Speech against Devolution – 28th June 2016

Thank you, Lord Mayor.

First, I would like to reiterate thanks to all the officers who have worked so hard to try and make this a good deal for Norwich.

In my speech, I am going to focus on just one of my concerns – this agreement’s focus on businesses and growth rather than quality of life for residents.

The combined authority would be conflicted between serving the public interest and serving business interests, and I feel that the business interests are being given the upper hand.

The combined authority will consist of council leaders; an elected mayor; … and a representative of the Local Enterprise Partnership.

No trade unions, no charities, no other special interest groups of any kind – the LEP will be the single unelected voice on the authority.

Increasing amounts of money and power have been handed to LEPs nationwide in the past few years, yet they have no proper system of overview and scrutiny. They are not even subject to the Freedom of Information Act.

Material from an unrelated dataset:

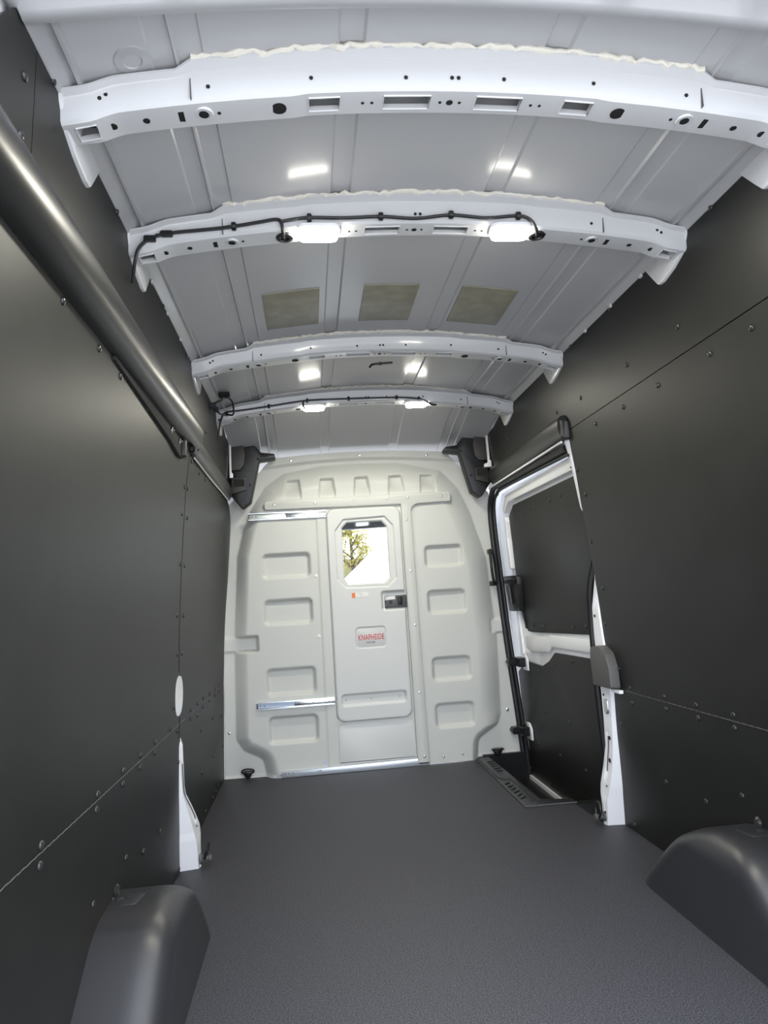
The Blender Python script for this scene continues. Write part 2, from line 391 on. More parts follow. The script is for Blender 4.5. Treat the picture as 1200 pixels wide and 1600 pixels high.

A National Audit Office report concluded that LEPs – quote – “are not as transparent to the public as we would expect given that they are now responsible for significant amounts of taxpayers’ money.”

Unlike all the other representatives on the combined authority, whose remit is to serve the people who elected them, the LEP’s interest is solely in driving economic growth and advancing the interests of businesses, whether or not such “progress” serves our citizens.

In this deal, the LEP has been given the power to influence taxation policy – a veto on an elected mayor’s power to increase business rates by two per cent.  Even then, the under-representation of small businesses on LEPs means that, as usual, it will be large multinationals dictating the agenda.

On top of putting business at the core of its governmental structure, the combined authority will be forced to put the profit motive foremost in its agenda too.

Its 25 million pound allocation to “leverage additional financial benefit” is essentially like a grant to a start-up business – money to make money – which it seems to me is then likely to become the sole purpose of the combined authority – forget about providing services for citizens.

As if that wasn’t enough, the agreement also states that funding allocations will be judged based on whether they have “contributed to national growth” (p.114), which effectively punishes any combined authorities who put the provision of public services before profit – the very opposite of how funding of local government should work.

The devolution proposals are, in my view, a cynical attempt to divert money away from the services that people rely on and towards private sector interests.

Make no mistake: the money being put up for devolution is not ‘new’ money. It is the same money, taken from our taxes, cut from our local authority revenue support grants, claimed for their own agenda by George Osborne and his cronies, and now siphoned off for the private sector instead of being spent on vital services.

We must stand up to these Tory policies that steal public money from the poor and vulnerable.